Will Nvidia ever buy or build its own fabs to control supply?
It's highly unlikely in the foreseeable future. The capital intensity and operational complexity are prohibitive. A more plausible scenario, which some analysts speculate about, is Nvidia taking an equity stake in a foundry like TSMC or making massive, multi-year prepayments to secure dedicated capacity. This gives them influence and security without the burden of directly running a manufacturing business with its own cyclical downturns.
How much does the lithography/foundry process contribute to a GPU's performance?
It's foundational. A better process node (e.g., moving from 8nm to 4nm) allows for more transistors in the same area, higher clock speeds, and significantly better power efficiency. You could have the world's best GPU design, but if it's built on an old, inefficient process, it will be hot, slow, and uncompetitive. Nvidia's design and TSMC's process are co-dependent. The design exploits the process's capabilities, and the process is tuned to meet the design's demands.
What's the difference between ASML, TSMC, and Nvidia's roles?
Think of it as a hierarchy of tools. ASML makes the most advanced printing presses (EUV lithography machines). TSMC buys these presses and many other tools to build the most advanced printing factory (the fab). Nvidia creates the intricate design (the "text" and "images") that gets printed in TSMC's factory using ASML's presses. ASML doesn't make chips. TSMC doesn't design chips for the open market. Nvidia doesn't own the factories. Each is a master of its specific domain.
Is the fabless model risky for Nvidia given geopolitical tensions?
This is the single biggest strategic risk highlighted by investors. Over 90% of the world's most advanced chip manufacturing capacity is in Taiwan (TSMC). Any disruption there would severely impact Nvidia's ability to produce its flagship products. This is why Nvidia (and the industry) is actively diversifying. They are qualifying more chips at Samsung (South Korea) and are likely to use TSMC's new fabs being built in Arizona, USA. However, geographic diversification of advanced fabs will take years and comes at a higher cost.

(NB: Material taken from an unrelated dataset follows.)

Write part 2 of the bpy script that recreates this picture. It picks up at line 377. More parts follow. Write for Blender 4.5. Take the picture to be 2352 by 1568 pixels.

The bottom line is clear. Nvidia uses lithography in the most critical way possible—by designing chips that push the limits of what lithography can achieve. They just don't operate the machines themselves. This fabless partnership model, separating the brain (design) from the brawn (manufacturing), has been the engine behind the rapid innovation in computing. It allowed a company focused on graphics to pivot and power the AI revolution, all without ever having to worry about the physics of an EUV light source. That, in my view, is their real genius.